Politics is necessarily the domain of disputed truth. If politics were only about undeniable truth, we wouldn’t have anything to argue about.

One of my favorite quotes is:

If you say you’re a unifier, you expect and usually get applause. I’m a divider. Politics is division by definition, if there was no disagreement there would be no politics. The illusion of unity isn’t worth having and is anyways unattainable.

  • Christopher Hitchens

The best politicians attract the most attention, grow the biggest audience, and thus gain the most power. This may be axiomatic to anyone paying attention to modern politics on either side. It also means that the “best” politicians must be the ones who most effectively employ extremity.

Investors

The Hitchens quote could just as easily be about investing with a nuance: Unity is possible to attain in investing. One of my partners has a saying that successful investing is having everyone agree with you later.

The best investments eventually become consensus. Investing in Apple when everyone hated it in the early 2000s or doubted it in 2016 was non-consensus. Now everyone loves it, and the investment has been a great one.

The best investors are not ideologues but truth seekers. They must be flexible enough to change their minds lest they lose all their money by being wrong, particularly when exploring the non-consensus. Flexibility is an asset for the transcendent but a liability for the extremist where changing minds means losing power.

Consider the two classes of extremist investors: The permabull vs the permabear. Permabulls are right for long periods but when things get bad, they blow up. When they’re wrong, they can be really wrong. Permabears are the opposite. They’re wrong for long periods of time with occasional events of apparent genius. Early 2022 was permabear heaven and permabull hell.
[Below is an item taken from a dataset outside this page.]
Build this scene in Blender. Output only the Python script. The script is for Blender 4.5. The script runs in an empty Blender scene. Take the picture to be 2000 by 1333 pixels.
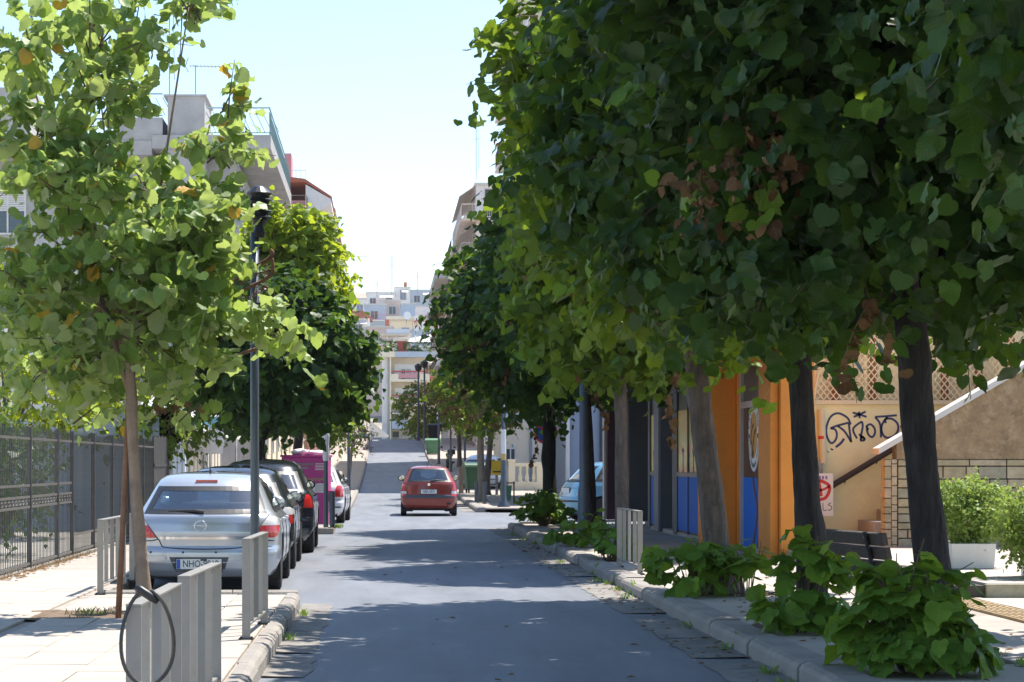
import bpy, math, random
import numpy as np
from mathutils import Vector, Matrix

random.seed(7)
rng = np.random.default_rng(7)
R = math.radians
scene = bpy.context.scene
COL = scene.collection

# ------------------------------------------------------------------ camera, sky, sun, exposure
EYE = 1.5
FPX, CX, CY = 4300.0, 750.0, 905.0          # focal length and vanishing point in photo pixels (2000 wide)
cam_data = bpy.data.cameras.new('camera')
cam = bpy.data.objects.new('camera', cam_data)
COL.objects.link(cam)
cam.location = (0, 0, EYE)
cam.rotation_euler = (R(90), 0, 0)
cam_data.sensor_width = 36.0
cam_data.lens = FPX / 2000 * 36.0
cam_data.shift_x = (1000 - CX) / 2000
cam_data.shift_y = (CY - 666.5) / 2000
cam_data.clip_start = 0.1
cam_data.clip_end = 5000
scene.camera = cam

SUN_EL, SUN_AZ = 63.0, 48.0                  # azimuth from +Y towards +X
world = bpy.data.worlds.new('World')
scene.world = world
world.use_nodes = True
wn = world.node_tree
sky = wn.nodes.new('ShaderNodeTexSky')
sky.sky_type = 'NISHITA'
sky.sun_disc = False
sky.sun_elevation = R(SUN_EL)
sky.sun_rotation = R(SUN_AZ)
sky.air_density = 1.0
sky.dust_density = 0.25
sky.ozone_density = 2.0
wn.nodes['Background'].inputs['Strength'].default_value = 0.13
wn.links.new(sky.outputs['Color'], wn.nodes['Background'].inputs['Color'])

sun_data = bpy.data.lights.new('sun', 'SUN')
sun_data.energy = 4.7
sun_data.angle = R(0.53)
sun_data.color = (1.0, 0.94, 0.86)
sun = bpy.data.objects.new('sun', sun_data)
COL.objects.link(sun)
to_sun = Vector((math.cos(R(SUN_EL)) * math.sin(R(SUN_AZ)), math.cos(R(SUN_EL)) * math.cos(R(SUN_AZ)), math.sin(R(SUN_EL))))
sun.location = to_sun * 60
sun.rotation_euler = to_sun.to_track_quat('Z', 'Y').to_euler()

scene.view_settings.view_transform = 'Standard'
scene.view_settings.look = 'None'
scene.view_settings.exposure = 0.98
scene.view_settings.gamma = 1.0
scene.view_settings.use_curve_mapping = False
try:
    scene.cycles.max_bounces = 10
    scene.cycles.transparent_max_bounces = 12
    scene.cycles.use_denoising = True
except Exception:
    pass

# ------------------------------------------------------------------ helpers
def at(px, py, d):
    """A photo pixel at distance d as a point."""
    return Vector(((px - CX) * d / FPX, d, EYE - (py - CY) * d / FPX))

def gnd(px, py, z=0.0):
    d = FPX * (EYE - z) / (py - CY)
    return Vector(((px - CX) * d / FPX, d, z))

_GP = [(-60, 0), (70, 0), (80, .1), (100, .42), (120, .95), (147, 1.95), (165, 3.1), (178, 3.4), (205, 3.62), (285, 4.5), (320, 8), (520, 42), (900, 60)]
def gz(y):
    s = 0.0
    for o in (-6, -3, 0, 3, 6):
        s += float(np.interp(y + o, [p[0] for p in _GP], [p[1] for p in _GP]))
    return s / 5

def tag(o, label=None, cat=None, group=None, kind=None):
    if label: o['label'] = label
    if cat: o['category'] = cat
    if group: o['group'] = group
    if kind: o['kind'] = kind
    return o

def empty(name, loc=(0, 0, 0), rz=0.0, label=None, cat=None, group=None):
    o = bpy.data.objects.new(name, None)
    COL.objects.link(o)
    o.location = loc
    o.rotation_euler = (0, 0, rz)
    o.empty_display_size = 0.2
    return tag(o, label, cat, group)

def link(name, me, parent=None, kind=None):
    o = bpy.data.objects.new(name, me)
    COL.objects.link(o)
    if parent is not None: o.parent = parent
    if kind: o['kind'] = kind
    return o

def copy_tree(o, parent=None):
    c = o.copy()
    COL.objects.link(c)
    c.parent = parent
    for ch in list(o.children):
        copy_tree(ch, c)
    return c

class MB:
    """Collects simple shapes; build() links them as one mesh object."""
    def __init__(s): s.v = []; s.f = []
    def add(s, vs, fs):
        b = len(s.v)
        s.v += [tuple(p) for p in vs]
        s.f += [tuple(i + b for i in f) for f in fs]
        return s
    def box(s, x0, x1, y0, y1, z0, z1, rz=0.0, c=None, ch=0.0):
        if ch <= 0:
            vs = [(x, y, z) for z in (z0, z1) for y in (y0, y1) for x in (x0, x1)]
            fs = [(0, 2, 3, 1), (4, 5, 7, 6), (0, 1, 5, 4), (2, 6, 7, 3), (0, 4, 6, 2), (1, 3, 7, 5)]
        else:   # chamfered top edge
            vs = [(x, y, z) for z in (z0, z1 - ch) for y in (y0, y1) for x in (x0, x1)]
            vs += [(x, y, z1) for y in (y0 + ch, y1 - ch) for x in (x0 + ch, x1 - ch)]
            fs = [(0, 2, 3, 1), (0, 1, 5, 4), (2, 6, 7, 3), (0, 4, 6, 2), (1, 3, 7, 5),
                  (4, 5, 9, 8), (6, 10, 11, 7), (4, 8, 10, 6), (5, 7, 11, 9), (8, 9, 11, 10)]
        if rz:
            cx, cy = c if c else ((x0 + x1) / 2, (y0 + y1) / 2)
            k, q = math.cos(rz), math.sin(rz)
            vs = [(cx + (x - cx) * k - (y - cy) * q, cy + (x - cx) * q + (y - cy) * k, z) for x, y, z in vs]
        return s.add(vs, fs)
    def tube(s, pts, rad, n=8, cap=True):
        pts = [Vector(p) for p in pts]
        if not hasattr(rad, '__len__'): rad = [rad] * len(pts)
        vs, fs = [], []
        up = None
        for i, p in enumerate(pts):
            t = (pts[min(i + 1, len(pts) - 1)] - pts[max(i - 1, 0)])
            t = t.normalized() if t.length > 1e-9 else Vector((0, 0, 1))
            if up is None:
                up = Vector((1, 0, 0)) if abs(t.z) > .9 else Vector((0, 0, 1))
            a = up - t * up.dot(t)
            a = a.normalized() if a.length > 1e-6 else t.orthogonal().normalized()
            up = a
            b = t.cross(a)
            for k in range(n):
                an = 2 * math.pi * k / n
                vs.append(p + (a * math.cos(an) + b * math.sin(an)) * rad[i])
        for i in range(len(pts) - 1):
            for k in range(n):
                fs.append((i * n + k, i * n + (k + 1) % n, (i + 1) * n + (k + 1) % n, (i + 1) * n + k))
        if cap:
            fs.append(tuple(range(n - 1, -1, -1)))
            fs.append(tuple((len(pts) - 1) * n + k for k in range(n)))
        return s.add(vs, fs)
    def lathe(s, prof, c=(0, 0, 0), n=16, axis='z'):
        vs, fs = [], []
        for r, h in prof:
            for k in range(n):
                a = 2 * math.pi * k / n
                p = (r * math.cos(a), r * math.sin(a), h)
                if axis == 'x': p = (p[2], p[0], p[1])
                if axis == 'y': p = (p[1], p[2], p[0])
                vs.append((p[0] + c[0], p[1] + c[1], p[2] + c[2]))
        for i in range(len(prof) - 1):
            for k in range(n):
                fs.append((i * n + k, i * n + (k + 1) % n, (i + 1) * n + (k + 1) % n, (i + 1) * n + k))
        fs.append(tuple(range(n - 1, -1, -1)))
        fs.append(tuple((len(prof) - 1) * n + k for k in range(n)))
        return s.add(vs, fs)
    def prism(s, poly, a0, a1, axis='z'):
        """poly: 2D outline. axis z: (x,y); y: (x,z); x: (y,z)."""
        def P(u, v, w):
            return (u, v, w) if axis == 'z' else (u, w, v) if axis == 'y' else (w, u, v)
        n = len(poly)
        vs = [P(u, v, a0) for u, v in poly] + [P(u, v, a1) for u, v in poly]
        fs = [tuple(range(n - 1, -1, -1)), tuple(range(n, 2 * n))]
        fs += [(i, (i + 1) % n, n + (i + 1) % n, n + i) for i in range(n)]
        return s.add(vs, fs)
    def ribbon(s, pts, w, nrm):
        """A flat stroke of width w along pts lying in the plane with normal nrm."""
        pts = [Vector(p) for p in pts]; nrm = Vector(nrm); vs = []; fs = []
        for i, p in enumerate(pts):
            t = (pts[min(i + 1, len(pts) - 1)] - pts[max(i - 1, 0)]).normalized()
            b = t.cross(nrm).normalized()
            vs += [p - b * w / 2, p + b * w / 2]
        for i in range(len(pts) - 1):
            fs.append((2 * i, 2 * i + 1, 2 * i + 3, 2 * i + 2))
        return s.add(vs, fs)
    def ball(s, c, r, nu=10, nv=6):
        if not hasattr(r, '__len__'): r = (r, r, r)
        vs, fs = [], []
        for j in range(nv + 1):
            t = math.pi * j / nv
            for k in range(nu):
                a = 2 * math.pi * k / nu
                vs.append((c[0] + r[0] * math.sin(t) * math.cos(a), c[1] + r[1] * math.sin(t) * math.sin(a), c[2] - r[2] * math.cos(t)))
        for j in range(nv):
            for k in range(nu):
                fs.append((j * nu + k, j * nu + (k + 1) % nu, (j + 1) * nu + (k + 1) % nu, (j + 1) * nu + k))
        return s.add(vs, fs)
    def mesh(s, name, m, smooth=False):
        me = bpy.data.meshes.new(name)
        me.from_pydata(s.v, [], s.f)
        if m: me.materials.append(m)
        if smooth:
            me.polygons.foreach_set('use_smooth', [True] * len(me.polygons))
        me.update()
        return me
    def build(s, name, m, parent=None, smooth=False, bevel=0.0, kind=None):
        o = link(name, s.mesh(name, m, smooth), parent, kind)
        if bevel:
            b = o.modifiers.new('bevel', 'BEVEL'); b.width = bevel; b.segments = 2; b.limit_method = 'ANGLE'
        return o

def smooth_path(pts, n=6):
    """Catmull-Rom through the points."""
    pts = [Vector(p) for p in pts]
    out = []
    for i in range(len(pts) - 1):
        p0, p1, p2, p3 = pts[max(i - 1, 0)], pts[i], pts[i + 1], pts[min(i + 2, len(pts) - 1)]
        for k in range(n):
            t = k / n
            out.append(.5 * ((2 * p1) + (p2 - p0) * t + (2 * p0 - 5 * p1 + 4 * p2 - p3) * t * t + (3 * p1 - p0 - 3 * p2 + p3) * t ** 3))
    out.append(pts[-1])
    return out

# ------------------------------------------------------------------ materials
def mat(name, col, rough=.7, metal=0.0, var=0.15, scale=3.0, bump=0.0, bscale=60.0, coat=0.0, spec=.5, dirt=None, dscale=1.2, damt=.5, stretch=None):
    """Principled paint/stone/etc. with noise in colour, patches of dirt and fine relief."""
    m = bpy.data.materials.new(name)
    m.use_nodes = True
    nt = m.node_tree; N = nt.nodes; L = nt.links
    b = N['Principled BSDF']
    b.inputs['Roughness'].default_value = rough
    b.inputs['Metallic'].default_value = metal
    b.inputs['Coat Weight'].default_value = coat
    b.inputs['Coat Roughness'].default_value = .06
    b.inputs['Specular IOR Level'].default_value = spec
    tc = N.new('ShaderNodeTexCoord')
    base = (*col, 1)
    src = tc.outputs['Object']
    if stretch:
        mp = N.new('ShaderNodeMapping'); mp.inputs['Scale'].default_value = stretch; L.new(src, mp.inputs['Vector']); src = mp.outputs['Vector']
    if var > 0:
        no = N.new('ShaderNodeTexNoise'); no.inputs['Scale'].default_value = scale; no.inputs['Detail'].default_value = 8
        no.inputs['Roughness'].default_value = .65
        L.new(src, no.inputs['Vector'])
        rp = N.new('ShaderNodeValToRGB')
        rp.color_ramp.elements[0].position = .3; rp.color_ramp.elements[1].position = .7
        rp.color_ramp.elements[0].color = (*[c * (1 - var) for c in col], 1)
        rp.color_ramp.elements[1].color = (*[min(1, c * (1 + var)) for c in col], 1)
        L.new(no.outputs['Fac'], rp.inputs['Fac'])
        out = rp.outputs['Color']
        if dirt:
            n2 = N.new('ShaderNodeTexNoise'); n2.inputs['Scale'].default_value = dscale; n2.inputs['Detail'].default_value = 10
            n2.inputs['Roughness'].default_value = .75
            L.new(tc.outputs['Object'], n2.inputs['Vector'])
            mr = N.new('ShaderNodeMapRange'); mr.inputs['From Min'].default_value = .5; mr.inputs['From Max'].default_value = .68
            mr.inputs['To Max'].default_value = damt
            L.new(n2.outputs['Fac'], mr.inputs['Value'])
            mx = N.new('ShaderNodeMix'); mx.data_type = 'RGBA'
            L.new(mr.outputs['Result'], mx.inputs['Factor'])
            L.new(out, mx.inputs['A']); mx.inputs['B'].default_value = (*dirt, 1)
            out = mx.outputs['Result']
        L.new(out, b.inputs['Base Color'])
    else:
        b.inputs['Base Color'].default_value = base
    if bump > 0:
        n3 = N.new('ShaderNodeTexNoise'); n3.inputs['Scale'].default_value = bscale; n3.inputs['Detail'].default_value = 6
        L.new(src, n3.inputs['Vector'])
        bp = N.new('ShaderNodeBump'); bp.inputs['Strength'].default_value = bump; bp.inputs['Distance'].default_value = .02
        L.new(n3.outputs['Fac'], bp.inputs['Height'])
        L.new(bp.outputs['Normal'], b.inputs['Normal'])
    return m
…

The thing is that both permabulls and permabears can eventually find great success if they live long enough. And, most will also find painful decline if they keep living beyond that success. The optimal investor mindset is to accept when markets are dangerous and when they are opportune. They aren’t always one or the other. Or, forget markets and just look for the contrarian company or idea where everyone will agree with you later.